アガサ・クリスティーの小説で探偵が出てくるものは短距離走。探偵が出てこないものはフルマラソン。わたしはこのフルマラソン型のものに惹かれる。
この感じはなんだろうとずっと思ってきたのだけど、
扱っているのが
行動の動機
そのものなんですね。
行動は殺人じゃなくていい。ゆえに探偵もいらない。
この物語は、戦争があって選挙があって、やんごとなき出来事満載の人生のそれぞれの選択を描いているのだけど、憐憫を行動の動機にしない人物がふたり登場します。だからどうにも一筋縄じゃいかない。そこがとにかくおもしろい。
ひとりは「あるがまま」を体現するかのような聖なる存在感で、その「行動の動機の読めなさ」によって、振り回される人が出てくる。
もうひとりは憐憫以外の動機を憐憫でコーティングして行動することを意識的にやる、戦略的いい子ぶりっ子。そのわかりやすさが他者へ安心感を与え、周囲の人が動かされる。

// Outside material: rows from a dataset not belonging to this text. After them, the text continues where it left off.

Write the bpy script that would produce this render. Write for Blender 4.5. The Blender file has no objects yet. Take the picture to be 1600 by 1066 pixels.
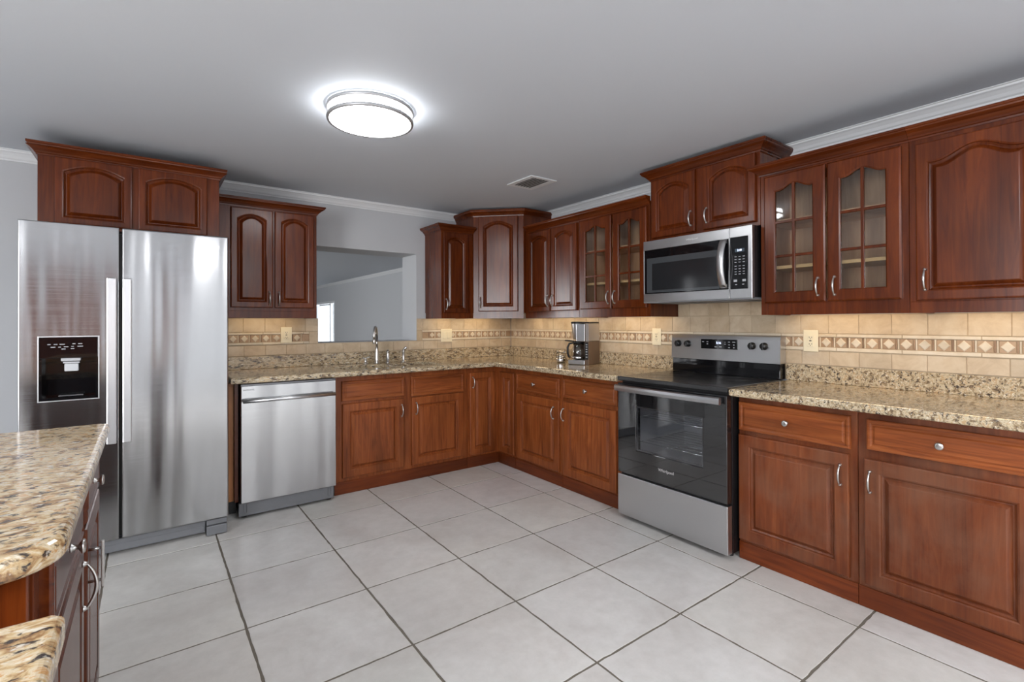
import bpy, bmesh, math, random
from mathutils import Vector, Matrix
random.seed(7)
PI = math.pi
scene = bpy.context.scene
COL = scene.collection

# ------------------------------------------------------------------ camera
def make_camera():
    yaw, pitch, roll = -0.6366, 0.0051, -0.0034
    fw = Vector((-math.sin(yaw), math.cos(yaw), 0)); rt = Vector((math.cos(yaw), math.sin(yaw), 0)); up = Vector((0, 0, 1))
    f2 = fw * math.cos(pitch) + up * math.sin(pitch)
    u2 = up * math.cos(pitch) - fw * math.sin(pitch)
    r3 = rt * math.cos(roll) + u2 * math.sin(roll)
    u3 = u2 * math.cos(roll) - rt * math.sin(roll)
    cam = bpy.data.cameras.new('camera'); o = bpy.data.objects.new('camera', cam); COL.objects.link(o)
    m = Matrix.Identity(4)
    for i in range(3):
        m[i][0] = r3[i]; m[i][1] = u3[i]; m[i][2] = -f2[i]
    m[0][3], m[1][3], m[2][3] = -3.1242, -4.2434, 1.2666
    o.matrix_world = m
    cam.sensor_fit = 'HORIZONTAL'; cam.sensor_width = 36.0
    cam.lens = 769.8579 / 1600 * 36.0
    cam.shift_y = -33.4682 / 1600
    cam.clip_start = 0.02
    scene.camera = o
make_camera()

# ------------------------------------------------------------------ world, lights, exposure
vs = scene.view_settings
vs.view_transform = 'Standard'; vs.look = 'None'; vs.gamma = 1.0; vs.use_curve_mapping = False
vs.exposure = 0.58
W = bpy.data.worlds.new('world'); scene.world = W; W.use_nodes = True
W.node_tree.nodes['Background'].inputs[0].default_value = (0.80, 0.90, 1.0, 1)
W.node_tree.nodes['Background'].inputs[1].default_value = 0.25
scene.cycles.max_bounces = 10; scene.cycles.diffuse_bounces = 5; scene.cycles.glossy_bounces = 5
scene.cycles.transmission_bounces = 8; scene.cycles.transparent_max_bounces = 8
scene.cycles.sample_clamp_indirect = 6.0
scene.cycles.caustics_reflective = False; scene.cycles.caustics_refractive = False
scene.cycles.use_denoising = True

def area(name, loc, direction, sx, sy, power, color):
    l = bpy.data.lights.new(name, 'AREA'); l.shape = 'RECTANGLE'; l.size = sx; l.size_y = sy
    l.energy = power; l.color = color
    o = bpy.data.objects.new(name, l); COL.objects.link(o)
    o.location = loc
    d = Vector(direction)
    o.rotation_euler = d.to_track_quat('-Z', 'Z' if abs(d.z) < .9 else 'Y').to_euler()
    return o
DAY = (0.97, 0.98, 1.0)
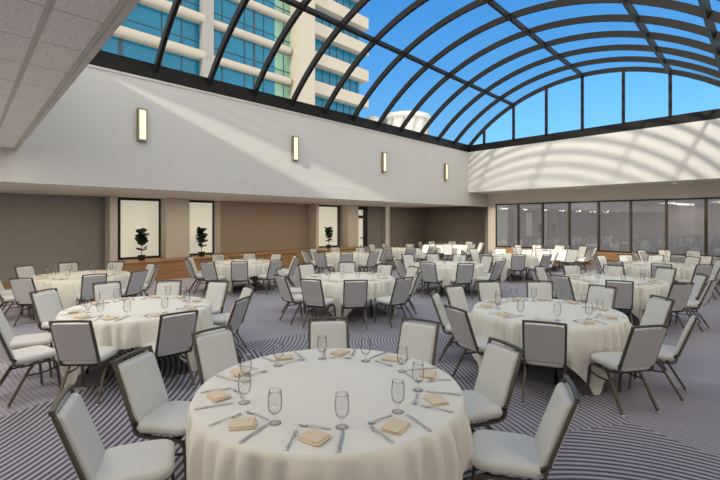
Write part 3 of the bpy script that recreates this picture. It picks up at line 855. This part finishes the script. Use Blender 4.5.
GLOW0, GLOW1, GLOW = .62, -.25, (1.80,1.78,1.66,1)
wd = bpy.data.worlds.new('World'); scn.world = wd; wd.use_nodes = True; nt = wd.node_tree
bg = nt.nodes['Background']; tc = nt.nodes.new('ShaderNodeTexCoord'); sp = nt.nodes.new('ShaderNodeSeparateXYZ')
cr = nt.nodes.new('ShaderNodeValToRGB'); els = cr.color_ramp.elements
els[0].position = 0.0; els[0].color = (.40,.60,.72,1)
els[1].position = 1.0; els[1].color = (.10,.24,.55,1)
for p_, c_ in ((.02,(.42,.75,.98,1)), (.16,(.20,.55,.96,1)), (.30,(.11,.42,.90,1)), (.50,(.055,.29,.78,1))):
    e_ = els.new(p_); e_.color = c_
nt.links.new(tc.outputs['Generated'], sp.inputs[0]); nt.links.new(sp.outputs[2], cr.inputs[0])
# pale, far brighter sky added behind the camera, unseen, to fill the room
mr = nt.nodes.new('ShaderNodeMapRange'); mr.interpolation_type = 'SMOOTHSTEP'
mr.inputs['From Min'].default_value = GLOW0; mr.inputs['From Max'].default_value = GLOW1
nt.links.new(sp.outputs[1], mr.inputs[0])
mx = nt.nodes.new('ShaderNodeMix'); mx.data_type = 'RGBA'; nt.links.new(mr.outputs[0], mx.inputs[0])
nt.links.new(cr.outputs[0], mx.inputs[6]); mx.inputs[7].default_value = GLOW
nt.links.new(mx.outputs[2], bg.inputs[0]); bg.inputs[1].default_value = 2.2

cam = bpy.data.cameras.new('camera'); co = bpy.data.objects.new('camera', cam); COL.objects.link(co)
co.location = (0,0,CAMH); co.rotation_euler = (R(90),0,0)
cam.sensor_width = 36; cam.lens = 435/720*36; cam.shift_y = -(240-221)/720; cam.clip_end = 500; cam.clip_start = .05
scn.camera = co
scn.view_settings.view_transform = 'Standard'; scn.view_settings.look = 'None'
scn.view_settings.gamma = 1; scn.view_settings.exposure = 0.15; scn.view_settings.use_curve_mapping = False
scn.cycles.max_bounces = 8; scn.cycles.transparent_max_bounces = 24; scn.cycles.use_denoising = True
scn.cycles.caustics_reflective = False; scn.cycles.caustics_refractive = False
scn.cycles.sample_clamp_indirect = 4
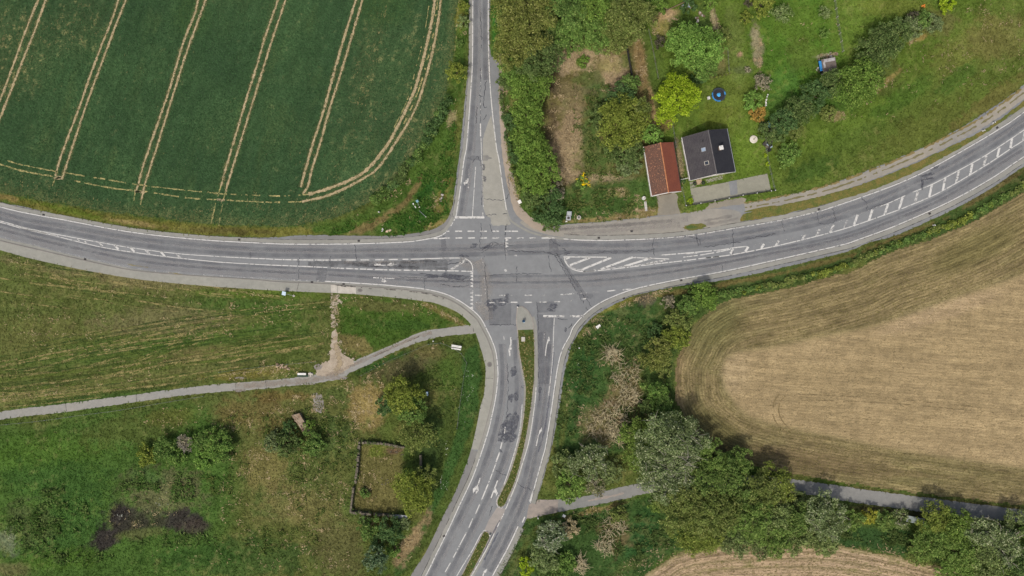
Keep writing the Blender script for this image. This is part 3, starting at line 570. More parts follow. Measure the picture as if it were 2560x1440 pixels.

どちらもそれぞれのやり方で、自分の人生を生きています。
この物語が異様に読みやすいのは、他人の行動や選択を品定めするだけの人の視点で描かれているから。しかも、その人をさらに客観的に見ている人がいる。
おまえROM専のくせして他人を型にはめようするなんて、しかもそれで憐憫に浸ろうだなんて、暇だな! みたいな強烈なツッコミを入れてくる。(セリフは上品だけど、趣旨としてはそんな感じ)
とにかく人物の配置が絶妙です。いろんな依存が描かれる。
女性たちが他人に影響されて生きることを余儀なくされる時代のなかでは、思索もユーモアも結局は逃避でしかなく、であれば、だとして、どう生きるか。考えることもやめてしまうのか。あなたなら、どうする? と問われている気がしました。
「ユーモアのない女性は現状に不満がないということ。だから彼女にユーモアがないところが好き」と言う男性が登場するのが、ものすごくおもしろくて。
この発言の前後と結末、すべてを踏まえてこのセリフが効いてくる。
人間の魅力って、なんだと思う? という話。
わかりやすくなければ伝わらない、だけど、わかりやすいことでは魂は動かない。
途中は何を読まされているのかわからないまま、でも先が気になってどんどん読んでしまうのだけど、最後まで読むと「え、え、え。ちょ、ちょっと待って。ちょっと待ってくださいよ。えーーーと、、、」と、すぐはじめに戻ってページをめくり直すことになる。
そしてオープニングの設定説明を完全に忘れるほど夢中になって読んでいたことに気づく。
すごいわー。いつかシェイクスピアの『オセロ』を読んだらまた読み直すことにしよう。